Poussée à l’extrême, la matrice peut générer de l’inefficacité, de la bureaucratie et, ultimement, ralentir la
croissance.
Naviguer efficacement dans la matrice requiert des compétences différentes de celles qui sont requises pour réussir dans l’ancien modèle organisationnel hiérarchique.
La multiplicité des rapports de force amène les gestionnaires de Zion Technologies à devoir composer avec leur hiérarchie à plusieurs têtes. Les personnes qui relèvent de Néo ont aussi des lignes d’autorités fonctionnelles horizontales et diagonales, selon leurs lignes de produits et de services. Si Néo est leur patron direct et qu’il a la responsabilité du budget de la division, incluant les profits et les pertes, ses gestionnaires doivent aussi rendre des comptes à d’autres « patrons informels » en matière de conformité, développement de produit, marketing et ventes à l’échelle mondiale.
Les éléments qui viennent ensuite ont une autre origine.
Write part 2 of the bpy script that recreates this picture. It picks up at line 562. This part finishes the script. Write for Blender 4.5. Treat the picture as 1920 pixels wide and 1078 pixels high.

Comment Néo va-t-il s’en sortir ?
Savoir lire la carte des parties prenantes — autant formelles qu’informelles — avec empathie, maîtrise de soi et influence pour gérer les conflits sont des compétences essentielles. Pour éviter la frustration et l’épuisement, Néo va devoir travailler avec d’autres personnes en utilisant les multiples canaux de communication pour faire avancer les choses.
En résumé, dans la matrice, tu peux être responsable et imputable des résultats financiers, mais tu dois aussi prendre en considération les impératifs des « collègues » qui ont un mandat global de soutien sur le plan d’affaires. Autrefois, Néo était le « général » de son entité, il est aujourd’hui le « caporal » de sa division d’un vaisseau spatial beaucoup plus gros.
Pour survivre à la matrice, il n’existe pas de pilule magique, mais des stratégies concrètes pour en contrer les effets pervers. Les voici :
- Clarifier les tâches ou les projets à mettre en priorité avec sa haute direction et ses employés pour éviter la confusion et la frustration.
- Exiger de l’imputabilité des gestionnaires pour mitiger la non-performance et faciliter les décisions.
- Rationaliser et optimiser les canaux de communication pour éviter les silos d’information, les malentendus et pour s’assurer que tout le monde est aligné sur les mêmes valeurs et objectifs.
- Accélérer la prise de décision en mobilisant les parties prenantes autour des priorités dominantes de la stratégie globale.
- Favoriser un climat de travail sain et un leadership transparent en réduisant au maximum la compétition interne.
- Alléger les structures le plus possible pour éviter l’incertitude et la pression de répondre aux demandes conflictuelles.
- Comprendre la culture organisationnelle pour aider les employés à surmonter les défis internes et externes, ainsi que pour s’adapter à la matrice pour leur faire prendre conscience du bénéfice à mieux collaborer.
- Adopter des modèles agiles, réduire le nombre de réunions, de points de contrôle et de coordinations nécessaires entre les fonctions.
- Apprendre à faire la différence entre l’urgent et l’important. Focaliser sur la qualité de l’exécution.
- Faire confiance à son équipe et se concentrer sur ce que l’on contrôle plus que sur ce que l’on ne contrôle pas.
Néo était un excellent leader auparavant. Il l’est toujours. Il a le choix de combattre la matrice ou d’apprendre à danser avec elle, en misant sur ses forces de collaboration, de priorisation et son sens inné de la communication. Certes, il a le choix d’abandonner, mais il peut aussi trouver son équilibre en choisissant ses batailles et en misant sur la force de son équipe.